Hi Helmut,
On 10/02/2014 12:11, Helmut Raiger wrote:
So the idea was:
- use a small u-boot (<128kB) in the first PEB of the NAND (written with
1bit HW-ECC) that supports 4bit BCH
- let it load a second u-boot (<512kB) from the next 4 PEBs (written
with 4bit BCH)
- jump to the second u-boot and load the kernel from an UBI volume using
1bit HW-ECC again
I understand the first two points, but why do you store the kernel again with 1bit HW-ECC ? The second U-Boot is able to check with 4bit BCH and your NAND requires 4bit.

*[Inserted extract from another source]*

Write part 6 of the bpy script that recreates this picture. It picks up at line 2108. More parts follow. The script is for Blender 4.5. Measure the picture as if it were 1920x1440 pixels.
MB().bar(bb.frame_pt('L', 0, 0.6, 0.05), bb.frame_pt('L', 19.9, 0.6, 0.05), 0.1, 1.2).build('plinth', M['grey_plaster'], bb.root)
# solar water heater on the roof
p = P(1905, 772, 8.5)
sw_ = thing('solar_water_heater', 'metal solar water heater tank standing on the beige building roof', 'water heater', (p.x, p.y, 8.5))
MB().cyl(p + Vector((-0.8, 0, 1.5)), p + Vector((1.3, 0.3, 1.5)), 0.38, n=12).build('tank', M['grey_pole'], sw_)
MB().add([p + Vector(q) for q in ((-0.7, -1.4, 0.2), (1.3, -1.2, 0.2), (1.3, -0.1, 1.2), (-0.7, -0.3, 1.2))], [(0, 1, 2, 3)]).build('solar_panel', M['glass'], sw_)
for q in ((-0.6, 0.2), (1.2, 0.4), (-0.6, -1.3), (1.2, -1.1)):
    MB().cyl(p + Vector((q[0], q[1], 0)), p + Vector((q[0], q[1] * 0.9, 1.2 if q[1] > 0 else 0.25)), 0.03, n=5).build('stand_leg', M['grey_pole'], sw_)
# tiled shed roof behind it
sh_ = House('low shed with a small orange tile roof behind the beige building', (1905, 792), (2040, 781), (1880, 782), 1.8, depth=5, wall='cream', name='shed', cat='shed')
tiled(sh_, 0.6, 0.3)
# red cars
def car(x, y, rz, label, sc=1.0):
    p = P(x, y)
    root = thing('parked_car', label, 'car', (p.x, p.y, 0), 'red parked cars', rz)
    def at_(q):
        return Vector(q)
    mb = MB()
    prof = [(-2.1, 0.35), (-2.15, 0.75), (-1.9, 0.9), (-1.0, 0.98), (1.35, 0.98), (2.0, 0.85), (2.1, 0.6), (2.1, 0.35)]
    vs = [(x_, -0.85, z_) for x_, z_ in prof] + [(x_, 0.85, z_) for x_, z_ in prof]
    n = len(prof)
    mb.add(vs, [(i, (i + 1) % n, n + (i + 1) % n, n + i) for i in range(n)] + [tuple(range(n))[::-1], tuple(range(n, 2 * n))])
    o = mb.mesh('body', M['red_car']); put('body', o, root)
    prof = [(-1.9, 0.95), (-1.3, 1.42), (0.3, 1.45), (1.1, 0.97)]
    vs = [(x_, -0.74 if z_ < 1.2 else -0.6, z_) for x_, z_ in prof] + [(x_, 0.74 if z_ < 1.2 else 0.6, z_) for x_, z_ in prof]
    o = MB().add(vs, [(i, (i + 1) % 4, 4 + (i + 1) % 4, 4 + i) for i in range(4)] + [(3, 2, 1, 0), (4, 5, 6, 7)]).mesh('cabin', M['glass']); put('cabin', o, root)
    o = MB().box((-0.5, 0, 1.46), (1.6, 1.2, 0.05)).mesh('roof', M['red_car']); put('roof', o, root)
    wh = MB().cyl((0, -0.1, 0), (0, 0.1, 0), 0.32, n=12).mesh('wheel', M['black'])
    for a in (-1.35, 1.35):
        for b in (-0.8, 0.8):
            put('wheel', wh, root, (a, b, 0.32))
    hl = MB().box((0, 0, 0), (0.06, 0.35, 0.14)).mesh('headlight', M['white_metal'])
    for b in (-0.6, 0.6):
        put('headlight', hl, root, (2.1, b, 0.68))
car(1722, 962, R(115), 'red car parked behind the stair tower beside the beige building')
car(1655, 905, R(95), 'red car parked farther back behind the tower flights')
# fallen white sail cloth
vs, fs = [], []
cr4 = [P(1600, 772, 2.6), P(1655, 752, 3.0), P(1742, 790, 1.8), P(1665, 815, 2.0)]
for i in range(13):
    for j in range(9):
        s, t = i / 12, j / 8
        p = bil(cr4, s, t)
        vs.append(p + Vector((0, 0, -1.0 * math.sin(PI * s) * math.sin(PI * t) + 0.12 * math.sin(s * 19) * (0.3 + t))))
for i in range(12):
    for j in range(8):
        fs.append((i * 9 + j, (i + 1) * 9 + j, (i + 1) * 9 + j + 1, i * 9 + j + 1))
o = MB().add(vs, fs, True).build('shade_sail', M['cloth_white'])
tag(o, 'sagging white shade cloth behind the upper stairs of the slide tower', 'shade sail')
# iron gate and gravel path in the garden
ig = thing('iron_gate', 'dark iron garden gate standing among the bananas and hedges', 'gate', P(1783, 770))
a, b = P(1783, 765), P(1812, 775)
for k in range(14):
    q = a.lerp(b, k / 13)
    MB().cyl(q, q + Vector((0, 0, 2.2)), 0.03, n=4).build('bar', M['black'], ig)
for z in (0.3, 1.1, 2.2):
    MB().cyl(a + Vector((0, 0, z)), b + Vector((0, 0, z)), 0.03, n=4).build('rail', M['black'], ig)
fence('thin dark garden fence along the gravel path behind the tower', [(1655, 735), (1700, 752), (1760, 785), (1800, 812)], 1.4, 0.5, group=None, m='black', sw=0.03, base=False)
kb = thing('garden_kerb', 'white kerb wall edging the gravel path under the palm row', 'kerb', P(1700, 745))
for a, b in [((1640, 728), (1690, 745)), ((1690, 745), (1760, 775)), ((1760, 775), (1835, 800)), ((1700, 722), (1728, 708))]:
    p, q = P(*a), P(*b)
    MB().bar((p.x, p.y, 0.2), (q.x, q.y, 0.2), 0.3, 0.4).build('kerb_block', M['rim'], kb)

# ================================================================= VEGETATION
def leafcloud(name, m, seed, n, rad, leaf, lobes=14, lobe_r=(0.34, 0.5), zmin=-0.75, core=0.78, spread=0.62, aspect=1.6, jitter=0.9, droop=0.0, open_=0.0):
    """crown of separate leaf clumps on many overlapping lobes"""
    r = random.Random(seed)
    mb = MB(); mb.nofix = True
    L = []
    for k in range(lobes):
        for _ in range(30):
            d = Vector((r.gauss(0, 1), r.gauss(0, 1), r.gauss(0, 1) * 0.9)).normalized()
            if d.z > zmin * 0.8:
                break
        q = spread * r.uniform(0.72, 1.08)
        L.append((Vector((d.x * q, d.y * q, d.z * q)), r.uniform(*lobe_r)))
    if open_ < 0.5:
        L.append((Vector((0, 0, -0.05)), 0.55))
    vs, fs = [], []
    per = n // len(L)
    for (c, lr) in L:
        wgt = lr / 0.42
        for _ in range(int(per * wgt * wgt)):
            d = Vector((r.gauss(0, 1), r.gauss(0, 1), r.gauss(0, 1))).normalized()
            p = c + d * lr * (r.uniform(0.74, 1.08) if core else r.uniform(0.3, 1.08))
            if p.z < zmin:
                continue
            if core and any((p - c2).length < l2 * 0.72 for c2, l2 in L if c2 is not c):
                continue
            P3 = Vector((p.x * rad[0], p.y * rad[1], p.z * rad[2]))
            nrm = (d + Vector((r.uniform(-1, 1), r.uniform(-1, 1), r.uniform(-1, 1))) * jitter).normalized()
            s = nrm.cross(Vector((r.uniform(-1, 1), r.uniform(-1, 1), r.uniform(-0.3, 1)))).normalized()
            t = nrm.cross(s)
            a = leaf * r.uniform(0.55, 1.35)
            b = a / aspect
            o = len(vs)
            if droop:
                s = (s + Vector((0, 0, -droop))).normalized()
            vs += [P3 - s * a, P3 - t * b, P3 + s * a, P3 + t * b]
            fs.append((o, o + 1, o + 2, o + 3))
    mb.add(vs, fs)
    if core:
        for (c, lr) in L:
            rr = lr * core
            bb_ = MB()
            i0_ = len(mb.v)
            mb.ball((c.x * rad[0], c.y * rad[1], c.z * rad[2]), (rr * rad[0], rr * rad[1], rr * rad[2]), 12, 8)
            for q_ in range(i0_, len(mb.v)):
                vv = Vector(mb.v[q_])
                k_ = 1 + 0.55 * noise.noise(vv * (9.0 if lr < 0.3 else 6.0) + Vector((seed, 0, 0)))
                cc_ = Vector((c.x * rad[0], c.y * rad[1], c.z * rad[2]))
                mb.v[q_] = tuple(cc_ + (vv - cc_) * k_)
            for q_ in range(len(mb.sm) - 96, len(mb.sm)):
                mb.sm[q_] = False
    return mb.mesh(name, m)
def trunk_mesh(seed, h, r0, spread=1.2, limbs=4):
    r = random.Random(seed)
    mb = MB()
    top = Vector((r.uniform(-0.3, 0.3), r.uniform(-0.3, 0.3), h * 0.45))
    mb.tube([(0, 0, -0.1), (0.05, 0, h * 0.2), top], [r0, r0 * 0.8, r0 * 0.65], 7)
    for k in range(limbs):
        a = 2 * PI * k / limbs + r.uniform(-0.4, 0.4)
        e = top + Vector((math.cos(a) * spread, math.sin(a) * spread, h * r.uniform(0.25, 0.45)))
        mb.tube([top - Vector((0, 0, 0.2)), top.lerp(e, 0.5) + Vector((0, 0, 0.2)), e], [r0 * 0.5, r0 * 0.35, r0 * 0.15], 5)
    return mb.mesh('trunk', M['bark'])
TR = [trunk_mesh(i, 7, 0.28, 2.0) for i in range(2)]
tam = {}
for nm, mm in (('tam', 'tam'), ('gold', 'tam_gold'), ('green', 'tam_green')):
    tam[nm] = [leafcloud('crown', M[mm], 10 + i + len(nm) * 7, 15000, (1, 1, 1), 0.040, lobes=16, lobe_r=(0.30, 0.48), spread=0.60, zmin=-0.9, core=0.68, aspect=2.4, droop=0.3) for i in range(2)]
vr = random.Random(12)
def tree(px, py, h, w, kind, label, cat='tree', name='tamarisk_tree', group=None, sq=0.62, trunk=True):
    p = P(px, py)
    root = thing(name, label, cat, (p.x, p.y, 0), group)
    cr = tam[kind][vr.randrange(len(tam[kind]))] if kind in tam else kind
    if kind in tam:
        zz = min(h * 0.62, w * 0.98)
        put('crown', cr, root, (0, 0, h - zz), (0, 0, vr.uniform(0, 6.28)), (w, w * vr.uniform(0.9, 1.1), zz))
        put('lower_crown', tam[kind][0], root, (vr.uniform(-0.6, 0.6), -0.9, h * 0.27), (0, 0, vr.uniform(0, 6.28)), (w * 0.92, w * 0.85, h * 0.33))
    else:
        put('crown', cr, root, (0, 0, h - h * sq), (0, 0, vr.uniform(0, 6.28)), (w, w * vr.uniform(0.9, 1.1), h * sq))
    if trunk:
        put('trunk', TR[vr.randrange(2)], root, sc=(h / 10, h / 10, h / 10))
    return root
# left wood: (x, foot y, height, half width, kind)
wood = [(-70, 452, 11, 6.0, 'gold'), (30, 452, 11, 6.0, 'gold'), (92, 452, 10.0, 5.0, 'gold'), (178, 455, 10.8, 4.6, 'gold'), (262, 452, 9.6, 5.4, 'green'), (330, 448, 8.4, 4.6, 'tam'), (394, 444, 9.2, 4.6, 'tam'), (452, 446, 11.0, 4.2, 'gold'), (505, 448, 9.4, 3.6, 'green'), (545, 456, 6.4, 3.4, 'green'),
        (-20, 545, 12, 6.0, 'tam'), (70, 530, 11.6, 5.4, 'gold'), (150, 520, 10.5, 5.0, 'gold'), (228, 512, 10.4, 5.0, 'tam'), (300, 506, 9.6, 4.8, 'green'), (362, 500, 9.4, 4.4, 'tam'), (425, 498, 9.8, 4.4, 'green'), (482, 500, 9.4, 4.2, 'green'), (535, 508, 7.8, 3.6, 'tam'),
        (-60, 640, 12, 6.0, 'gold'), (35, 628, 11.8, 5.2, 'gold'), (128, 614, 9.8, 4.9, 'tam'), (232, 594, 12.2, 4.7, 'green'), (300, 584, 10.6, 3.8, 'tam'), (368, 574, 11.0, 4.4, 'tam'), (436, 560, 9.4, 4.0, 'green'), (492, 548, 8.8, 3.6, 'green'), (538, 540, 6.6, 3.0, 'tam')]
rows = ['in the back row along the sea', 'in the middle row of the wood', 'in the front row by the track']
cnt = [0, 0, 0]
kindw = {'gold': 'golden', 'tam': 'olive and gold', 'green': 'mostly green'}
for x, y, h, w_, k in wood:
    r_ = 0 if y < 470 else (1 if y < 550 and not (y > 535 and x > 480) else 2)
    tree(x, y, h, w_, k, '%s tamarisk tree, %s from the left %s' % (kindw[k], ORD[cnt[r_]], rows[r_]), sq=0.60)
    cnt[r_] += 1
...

I did all that and it seemed to work just fine, but jumping to the second u-boot almost always crashes the system. In detail we do:
- romboot loads the SPL (2kb)
- SPL loads the first u-boot stage (which relocates and runs nicely)
- the first u-boot 'boots' the second u-boot by loading it from the NAND
- the second u-boot is loaded to the link address minus 2kB (for SPL)
- this is the same for the first and the second u-boot (link address
0x87e00000 - 0x800 = 0x87dff800)
- it jumps to 0x87e00000 omitting the SPL for the second u-boot
- the second u-boot should relocated itself again
The second u-boot is verified in RAM with crc32 and it is valid.
I've tested many configuration and found, that it only works if both u-boots are identical:
- different builds of the same code work (different build date, but same
code)
I agree with Andreas' analyses. It seems that the second u-boot overwrites your running U-Boot and only if they are identical you have no problem, that means that you are not changing the running code.